>>>

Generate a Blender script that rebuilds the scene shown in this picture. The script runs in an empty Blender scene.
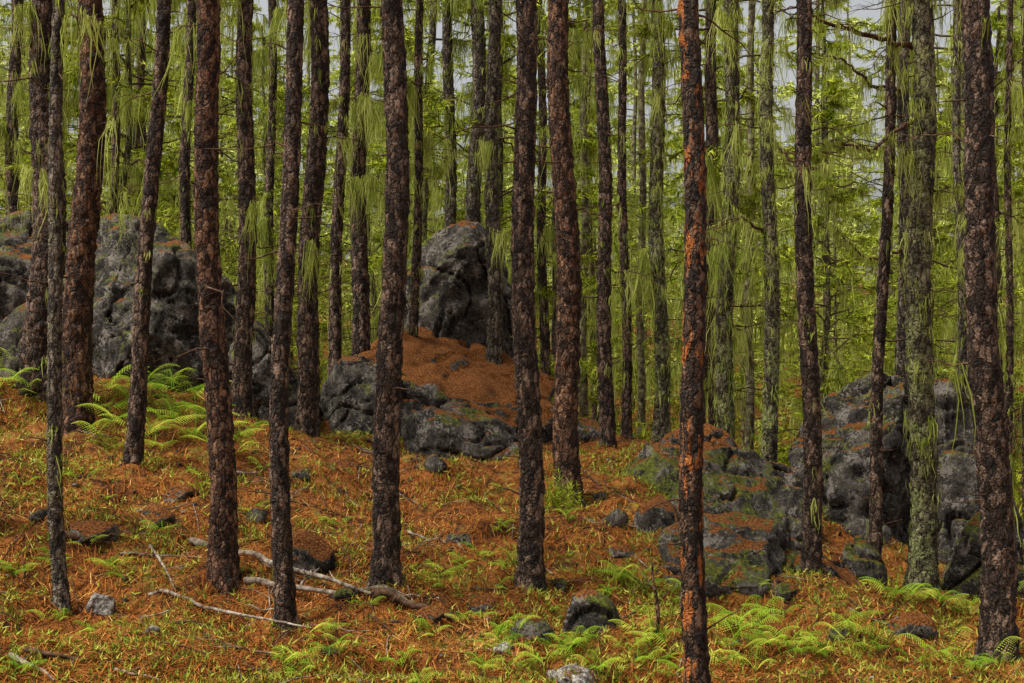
import bpy, math, random
import numpy as np
from mathutils import Vector, noise, Matrix
rng=np.random.default_rng(7); random.seed(7)
sc=bpy.context.scene
F=1422.0
def pixel_to_world(u,v,d): return ((u-512)/F*d, d, -(v-341.5)/F*d)  # image pixel u, v plus an assumed depth, unprojected to a world position

# ------------------------------------------------------------- terrain
IMG_PTS=[(0,385,24),(42,390,23),(75,427,22),(133,463,20),(225,585,16.5),(285,622,15.5),(62,595,16),(385,603,16),(530,582,16.8),
(570,500,20.5),(697,720,13.2),(812,588,18),(872,592,19.5),(922,587,19.5),(1000,657,15.5),(243,425,23),(308,432,24),(333,430,25.5),
(450,458,24.5),(608,452,25),(660,445,27),(772,500,24),(720,480,22.5),(512,683,13.3),(0,683,13),(1024,690,13.8),(200,683,13.2),
(0,480,19),(450,520,20),(640,545,18.6),(1024,560,25),(900,560,26)]  # terrain points: image pixel coordinates, each with a guessed distance
C=[pixel_to_world(*s) for s in IMG_PTS]+[(-20,60,.5),(0,60,-3.5),(25,60,-4.5),(-45,110,9),(0,110,4),(45,110,3),(0,36,-2.8),(-12,36,-.2),(12,36,-4.2),
(0,0,-1.75),(-8,0,-1.2),(8,0,-2.2),(0,-25,-.5),(0,6,-2.6),(-15,16,-1.5),(15,18,-4),(-20,28,1),(20,28,-4.5)]
C=np.array(C)
def U(r2): return 0.5*r2*np.log(r2+1e-9)
def fit():
    P=C[:,:2];n=len(P);K=U(((P[:,None]-P[None])**2).sum(-1))+np.eye(n)*0.6
    Q=np.c_[np.ones(n),P];A=np.block([[K,Q],[Q.T,np.zeros((3,3))]])
    return np.linalg.solve(A,np.r_[C[:,2],0,0,0])
W=fit()
wr=np.random.default_rng(3);waves=[]
for i in range(34):
    lam=0.45*(11**(i/33));a=wr.uniform(0,2*math.pi);k=2*math.pi/lam
    waves.append((math.cos(a)*k,math.sin(a)*k,wr.uniform(0,6.28),0.0150*lam**0.72))
def H(x,y):
    x=np.asarray(x,float);y=np.asarray(y,float);sh=x.shape;x=x.ravel();y=y.ravel()
    out=np.empty(len(x))
    for s in range(0,len(x),20000):
        a=np.clip(x[s:s+20000],-70,70);b=np.clip(y[s:s+20000],-40,125)
        r2=(a[:,None]-C[None,:,0])**2+(b[:,None]-C[None,:,1])**2
        out[s:s+20000]=U(r2)@W[:-3]+W[-3]+W[-2]*a+W[-1]*b
    for kx,ky,p,am in waves: out+=am*np.sin(kx*x+ky*y+p+0.8*np.sin(0.7*kx*y-0.6*ky*x))
    return out.reshape(sh)
def h1(x,y): return float(H([x],[y])[0])
def ground_at(u,v):
    d=np.linspace(9,32,700);z=H((u-512)/F*d,d);r=-(v-341.5)/F*d
    i=np.argmax(z>=r) if (z>=r).any() else 699
    return np.array([(u-512)/F*d[i],d[i],z[i]])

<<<

**Directions:**
Write out each line of the data exactly; the images should be left out.

**Output below:**
Generate a Blender script that rebuilds the scene shown in this picture. The script runs in an empty Blender scene.
import bpy, math, random
import numpy as np
from mathutils import Vector, noise, Matrix
rng=np.random.default_rng(7); random.seed(7)
sc=bpy.context.scene
F=1422.0
def pixel_to_world(u,v,d): return ((u-512)/F*d, d, -(v-341.5)/F*d)  # image pixel u, v plus an assumed depth, unprojected to a world position

# ------------------------------------------------------------- terrain
IMG_PTS=[(0,385,24),(42,390,23),(75,427,22),(133,463,20),(225,585,16.5),(285,622,15.5),(62,595,16),(385,603,16),(530,582,16.8),
(570,500,20.5),(697,720,13.2),(812,588,18),(872,592,19.5),(922,587,19.5),(1000,657,15.5),(243,425,23),(308,432,24),(333,430,25.5),
(450,458,24.5),(608,452,25),(660,445,27),(772,500,24),(720,480,22.5),(512,683,13.3),(0,683,13),(1024,690,13.8),(200,683,13.2),
(0,480,19),(450,520,20),(640,545,18.6),(1024,560,25),(900,560,26)]  # terrain points: image pixel coordinates, each with a guessed distance
C=[pixel_to_world(*s) for s in IMG_PTS]+[(-20,60,.5),(0,60,-3.5),(25,60,-4.5),(-45,110,9),(0,110,4),(45,110,3),(0,36,-2.8),(-12,36,-.2),(12,36,-4.2),
(0,0,-1.75),(-8,0,-1.2),(8,0,-2.2),(0,-25,-.5),(0,6,-2.6),(-15,16,-1.5),(15,18,-4),(-20,28,1),(20,28,-4.5)]
C=np.array(C)
def U(r2): return 0.5*r2*np.log(r2+1e-9)
def fit():
    P=C[:,:2];n=len(P);K=U(((P[:,None]-P[None])**2).sum(-1))+np.eye(n)*0.6
    Q=np.c_[np.ones(n),P];A=np.block([[K,Q],[Q.T,np.zeros((3,3))]])
    return np.linalg.solve(A,np.r_[C[:,2],0,0,0])
W=fit()
wr=np.random.default_rng(3);waves=[]
for i in range(34):
    lam=0.45*(11**(i/33));a=wr.uniform(0,2*math.pi);k=2*math.pi/lam
    waves.append((math.cos(a)*k,math.sin(a)*k,wr.uniform(0,6.28),0.0150*lam**0.72))
def H(x,y):
    x=np.asarray(x,float);y=np.asarray(y,float);sh=x.shape;x=x.ravel();y=y.ravel()
    out=np.empty(len(x))
    for s in range(0,len(x),20000):
        a=np.clip(x[s:s+20000],-70,70);b=np.clip(y[s:s+20000],-40,125)
        r2=(a[:,None]-C[None,:,0])**2+(b[:,None]-C[None,:,1])**2
        out[s:s+20000]=U(r2)@W[:-3]+W[-3]+W[-2]*a+W[-1]*b
    for kx,ky,p,am in waves: out+=am*np.sin(kx*x+ky*y+p+0.8*np.sin(0.7*kx*y-0.6*ky*x))
    return out.reshape(sh)
def h1(x,y): return float(H([x],[y])[0])
def ground_at(u,v):
    d=np.linspace(9,32,700);z=H((u-512)/F*d,d);r=-(v-341.5)/F*d
    i=np.argmax(z>=r) if (z>=r).any() else 699
    return np.array([(u-512)/F*d[i],d[i],z[i]])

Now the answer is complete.